Source material -

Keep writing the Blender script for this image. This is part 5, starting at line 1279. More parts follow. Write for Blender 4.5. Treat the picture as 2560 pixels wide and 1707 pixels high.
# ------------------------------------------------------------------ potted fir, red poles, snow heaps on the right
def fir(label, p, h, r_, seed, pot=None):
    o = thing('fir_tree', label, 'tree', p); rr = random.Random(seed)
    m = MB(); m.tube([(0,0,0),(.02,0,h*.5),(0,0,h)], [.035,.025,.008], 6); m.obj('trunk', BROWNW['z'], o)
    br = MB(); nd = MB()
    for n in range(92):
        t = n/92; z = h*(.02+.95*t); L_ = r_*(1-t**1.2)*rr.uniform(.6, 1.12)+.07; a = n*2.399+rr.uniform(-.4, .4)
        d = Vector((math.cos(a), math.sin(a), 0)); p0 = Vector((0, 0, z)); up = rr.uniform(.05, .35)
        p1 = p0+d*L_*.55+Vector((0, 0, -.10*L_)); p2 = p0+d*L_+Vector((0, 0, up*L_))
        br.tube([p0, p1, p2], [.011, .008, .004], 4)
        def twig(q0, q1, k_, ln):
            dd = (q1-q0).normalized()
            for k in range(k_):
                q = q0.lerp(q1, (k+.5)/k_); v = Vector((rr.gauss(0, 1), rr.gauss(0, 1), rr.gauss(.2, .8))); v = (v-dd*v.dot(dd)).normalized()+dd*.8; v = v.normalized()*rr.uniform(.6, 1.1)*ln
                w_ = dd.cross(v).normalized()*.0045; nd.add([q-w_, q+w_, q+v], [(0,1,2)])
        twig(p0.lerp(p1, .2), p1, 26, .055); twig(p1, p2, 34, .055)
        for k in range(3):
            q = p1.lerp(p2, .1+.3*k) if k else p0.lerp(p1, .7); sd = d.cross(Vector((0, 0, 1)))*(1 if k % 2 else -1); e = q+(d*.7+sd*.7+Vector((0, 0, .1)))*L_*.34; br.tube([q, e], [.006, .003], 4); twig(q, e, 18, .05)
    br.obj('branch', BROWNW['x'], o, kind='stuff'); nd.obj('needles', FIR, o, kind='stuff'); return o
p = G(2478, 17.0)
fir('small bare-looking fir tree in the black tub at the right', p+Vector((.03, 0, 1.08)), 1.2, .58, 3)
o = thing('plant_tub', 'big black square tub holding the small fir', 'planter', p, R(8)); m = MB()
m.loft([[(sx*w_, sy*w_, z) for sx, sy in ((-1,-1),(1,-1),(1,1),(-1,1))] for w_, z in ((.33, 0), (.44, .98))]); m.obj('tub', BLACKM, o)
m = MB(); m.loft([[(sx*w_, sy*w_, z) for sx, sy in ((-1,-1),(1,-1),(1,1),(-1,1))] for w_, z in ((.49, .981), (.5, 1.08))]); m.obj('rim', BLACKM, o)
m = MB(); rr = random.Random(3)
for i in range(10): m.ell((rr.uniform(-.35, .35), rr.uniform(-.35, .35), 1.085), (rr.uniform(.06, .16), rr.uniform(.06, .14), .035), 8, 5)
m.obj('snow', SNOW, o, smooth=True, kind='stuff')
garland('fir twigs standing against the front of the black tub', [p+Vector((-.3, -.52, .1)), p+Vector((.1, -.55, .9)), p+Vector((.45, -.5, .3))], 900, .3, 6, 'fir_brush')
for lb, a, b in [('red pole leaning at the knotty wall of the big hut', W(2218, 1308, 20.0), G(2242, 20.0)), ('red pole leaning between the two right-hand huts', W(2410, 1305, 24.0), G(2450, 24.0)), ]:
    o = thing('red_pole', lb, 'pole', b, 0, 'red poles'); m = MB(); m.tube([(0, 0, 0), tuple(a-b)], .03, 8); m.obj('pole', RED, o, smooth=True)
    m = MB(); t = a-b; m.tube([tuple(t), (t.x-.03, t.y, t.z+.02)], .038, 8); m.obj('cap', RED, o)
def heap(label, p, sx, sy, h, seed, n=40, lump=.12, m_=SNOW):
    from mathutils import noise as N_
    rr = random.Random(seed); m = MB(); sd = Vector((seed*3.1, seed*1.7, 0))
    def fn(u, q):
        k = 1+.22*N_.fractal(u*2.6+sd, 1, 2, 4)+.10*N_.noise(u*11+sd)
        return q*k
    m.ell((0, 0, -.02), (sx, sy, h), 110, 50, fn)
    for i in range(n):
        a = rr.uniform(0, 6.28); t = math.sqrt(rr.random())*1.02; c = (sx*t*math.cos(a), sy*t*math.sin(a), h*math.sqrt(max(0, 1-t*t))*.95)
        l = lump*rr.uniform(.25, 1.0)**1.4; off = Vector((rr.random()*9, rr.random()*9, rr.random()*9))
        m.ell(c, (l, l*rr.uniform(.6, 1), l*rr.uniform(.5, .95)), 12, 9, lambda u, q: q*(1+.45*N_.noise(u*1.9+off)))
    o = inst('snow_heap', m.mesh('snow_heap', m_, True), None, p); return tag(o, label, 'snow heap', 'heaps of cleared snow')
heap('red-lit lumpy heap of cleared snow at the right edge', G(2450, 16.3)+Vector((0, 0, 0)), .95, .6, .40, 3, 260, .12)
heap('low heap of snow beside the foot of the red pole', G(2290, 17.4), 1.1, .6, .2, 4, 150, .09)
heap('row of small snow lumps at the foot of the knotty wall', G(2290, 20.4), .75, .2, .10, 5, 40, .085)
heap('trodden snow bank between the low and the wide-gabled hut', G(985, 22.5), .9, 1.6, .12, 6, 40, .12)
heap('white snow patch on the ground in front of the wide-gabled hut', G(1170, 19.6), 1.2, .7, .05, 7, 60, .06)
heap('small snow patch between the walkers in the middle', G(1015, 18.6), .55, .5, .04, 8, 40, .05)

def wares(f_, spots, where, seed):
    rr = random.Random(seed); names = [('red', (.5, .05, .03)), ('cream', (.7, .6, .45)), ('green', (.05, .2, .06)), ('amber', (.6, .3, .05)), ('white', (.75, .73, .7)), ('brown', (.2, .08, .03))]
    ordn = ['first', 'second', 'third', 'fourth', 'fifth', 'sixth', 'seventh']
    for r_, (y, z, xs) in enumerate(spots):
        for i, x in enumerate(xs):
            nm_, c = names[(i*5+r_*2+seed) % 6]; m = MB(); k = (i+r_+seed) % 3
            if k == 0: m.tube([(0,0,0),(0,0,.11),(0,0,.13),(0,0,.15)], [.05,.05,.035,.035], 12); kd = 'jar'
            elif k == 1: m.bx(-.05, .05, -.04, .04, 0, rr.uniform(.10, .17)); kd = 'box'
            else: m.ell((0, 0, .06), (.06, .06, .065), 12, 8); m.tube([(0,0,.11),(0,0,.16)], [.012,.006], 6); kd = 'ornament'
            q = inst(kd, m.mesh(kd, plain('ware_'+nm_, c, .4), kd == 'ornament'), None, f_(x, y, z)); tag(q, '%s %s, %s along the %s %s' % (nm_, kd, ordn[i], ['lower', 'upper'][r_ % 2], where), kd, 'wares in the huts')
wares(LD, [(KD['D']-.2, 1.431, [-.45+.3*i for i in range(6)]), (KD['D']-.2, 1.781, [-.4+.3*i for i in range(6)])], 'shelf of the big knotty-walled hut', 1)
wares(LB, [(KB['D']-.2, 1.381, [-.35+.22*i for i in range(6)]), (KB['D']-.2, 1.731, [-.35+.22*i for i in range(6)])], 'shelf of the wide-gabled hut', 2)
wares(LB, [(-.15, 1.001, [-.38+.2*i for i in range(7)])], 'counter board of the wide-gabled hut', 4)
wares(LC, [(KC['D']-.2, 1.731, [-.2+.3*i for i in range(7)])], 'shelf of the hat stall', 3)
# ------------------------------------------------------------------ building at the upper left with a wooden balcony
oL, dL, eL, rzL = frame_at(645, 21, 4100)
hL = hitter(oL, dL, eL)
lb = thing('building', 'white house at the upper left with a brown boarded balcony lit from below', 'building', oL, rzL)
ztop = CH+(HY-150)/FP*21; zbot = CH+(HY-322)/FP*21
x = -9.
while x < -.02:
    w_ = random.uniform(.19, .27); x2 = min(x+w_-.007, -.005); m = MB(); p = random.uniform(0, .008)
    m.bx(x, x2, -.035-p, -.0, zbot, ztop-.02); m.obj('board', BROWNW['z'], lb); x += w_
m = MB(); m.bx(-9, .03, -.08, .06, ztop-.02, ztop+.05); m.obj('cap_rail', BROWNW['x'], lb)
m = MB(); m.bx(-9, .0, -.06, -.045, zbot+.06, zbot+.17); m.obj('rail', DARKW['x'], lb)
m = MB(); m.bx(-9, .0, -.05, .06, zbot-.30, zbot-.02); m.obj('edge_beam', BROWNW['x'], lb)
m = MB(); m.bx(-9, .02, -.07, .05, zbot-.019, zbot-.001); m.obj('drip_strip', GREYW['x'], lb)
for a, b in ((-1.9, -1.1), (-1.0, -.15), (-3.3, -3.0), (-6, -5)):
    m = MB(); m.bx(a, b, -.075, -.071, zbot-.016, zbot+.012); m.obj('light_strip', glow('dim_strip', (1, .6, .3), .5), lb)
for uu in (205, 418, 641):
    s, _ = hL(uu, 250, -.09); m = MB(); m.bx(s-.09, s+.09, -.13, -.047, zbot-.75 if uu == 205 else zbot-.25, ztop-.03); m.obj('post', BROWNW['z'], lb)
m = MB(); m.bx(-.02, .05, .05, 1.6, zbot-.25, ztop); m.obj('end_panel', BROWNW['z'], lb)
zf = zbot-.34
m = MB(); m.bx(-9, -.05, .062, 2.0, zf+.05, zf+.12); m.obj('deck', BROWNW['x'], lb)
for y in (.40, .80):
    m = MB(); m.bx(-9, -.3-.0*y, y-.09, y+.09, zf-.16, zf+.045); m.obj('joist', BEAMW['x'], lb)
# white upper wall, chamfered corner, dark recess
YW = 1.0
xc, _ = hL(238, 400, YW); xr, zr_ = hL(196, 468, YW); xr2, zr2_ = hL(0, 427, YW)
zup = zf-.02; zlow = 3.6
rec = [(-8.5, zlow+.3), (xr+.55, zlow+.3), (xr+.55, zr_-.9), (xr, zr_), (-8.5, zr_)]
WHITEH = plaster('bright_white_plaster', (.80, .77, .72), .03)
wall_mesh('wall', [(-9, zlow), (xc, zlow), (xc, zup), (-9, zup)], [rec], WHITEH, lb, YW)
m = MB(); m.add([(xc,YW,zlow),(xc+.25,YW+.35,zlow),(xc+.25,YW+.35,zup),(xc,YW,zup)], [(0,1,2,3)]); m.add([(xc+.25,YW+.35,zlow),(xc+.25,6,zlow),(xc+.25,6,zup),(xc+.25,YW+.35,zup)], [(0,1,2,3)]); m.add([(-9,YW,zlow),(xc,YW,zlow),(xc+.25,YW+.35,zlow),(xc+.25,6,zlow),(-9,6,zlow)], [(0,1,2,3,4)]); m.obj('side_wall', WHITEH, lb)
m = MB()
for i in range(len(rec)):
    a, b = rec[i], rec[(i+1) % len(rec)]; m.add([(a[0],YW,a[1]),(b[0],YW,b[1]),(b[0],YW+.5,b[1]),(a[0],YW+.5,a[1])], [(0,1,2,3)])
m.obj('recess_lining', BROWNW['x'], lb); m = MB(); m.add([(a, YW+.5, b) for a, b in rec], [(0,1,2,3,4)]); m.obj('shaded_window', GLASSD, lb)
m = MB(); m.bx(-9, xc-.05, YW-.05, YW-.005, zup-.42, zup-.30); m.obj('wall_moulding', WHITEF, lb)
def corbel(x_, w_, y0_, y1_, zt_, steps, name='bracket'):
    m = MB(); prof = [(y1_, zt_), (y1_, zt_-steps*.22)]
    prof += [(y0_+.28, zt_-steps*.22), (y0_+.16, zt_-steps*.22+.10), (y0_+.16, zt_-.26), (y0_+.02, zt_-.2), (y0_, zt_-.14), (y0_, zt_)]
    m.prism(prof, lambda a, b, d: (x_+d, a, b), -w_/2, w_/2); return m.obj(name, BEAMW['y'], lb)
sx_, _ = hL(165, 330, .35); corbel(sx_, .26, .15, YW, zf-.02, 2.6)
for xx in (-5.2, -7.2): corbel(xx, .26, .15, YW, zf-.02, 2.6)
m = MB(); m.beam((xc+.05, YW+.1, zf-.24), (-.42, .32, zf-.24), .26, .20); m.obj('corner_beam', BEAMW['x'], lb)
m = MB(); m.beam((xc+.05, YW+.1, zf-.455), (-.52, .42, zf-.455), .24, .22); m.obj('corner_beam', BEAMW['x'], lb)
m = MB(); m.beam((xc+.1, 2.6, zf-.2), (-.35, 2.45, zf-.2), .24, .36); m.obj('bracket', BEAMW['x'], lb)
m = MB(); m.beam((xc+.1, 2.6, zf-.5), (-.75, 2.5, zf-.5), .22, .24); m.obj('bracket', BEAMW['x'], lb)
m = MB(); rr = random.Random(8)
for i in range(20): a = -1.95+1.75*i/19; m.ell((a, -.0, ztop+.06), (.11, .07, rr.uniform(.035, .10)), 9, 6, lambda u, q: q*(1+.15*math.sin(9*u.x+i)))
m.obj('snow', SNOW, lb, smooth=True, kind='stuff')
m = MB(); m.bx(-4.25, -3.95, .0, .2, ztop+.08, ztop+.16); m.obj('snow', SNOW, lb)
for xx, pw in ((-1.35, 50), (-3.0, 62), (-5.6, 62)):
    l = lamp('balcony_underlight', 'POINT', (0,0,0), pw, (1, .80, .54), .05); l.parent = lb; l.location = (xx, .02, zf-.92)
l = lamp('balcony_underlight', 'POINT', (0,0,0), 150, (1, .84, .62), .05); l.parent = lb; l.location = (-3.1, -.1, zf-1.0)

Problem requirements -
Search the lines above for the string "wide" and copy each line that has it.

Solution -
Keep writing the Blender script for this image. This is part 5, starting at line 1279. More parts follow. Write for Blender 4.5. Treat the picture as 2560 pixels wide and 1707 pixels high.
heap('trodden snow bank between the low and the wide-gabled hut', G(985, 22.5), .9, 1.6, .12, 6, 40, .12)
heap('white snow patch on the ground in front of the wide-gabled hut', G(1170, 19.6), 1.2, .7, .05, 7, 60, .06)
wares(LB, [(KB['D']-.2, 1.381, [-.35+.22*i for i in range(6)]), (KB['D']-.2, 1.731, [-.35+.22*i for i in range(6)])], 'shelf of the wide-gabled hut', 2)
wares(LB, [(-.15, 1.001, [-.38+.2*i for i in range(7)])], 'counter board of the wide-gabled hut', 4)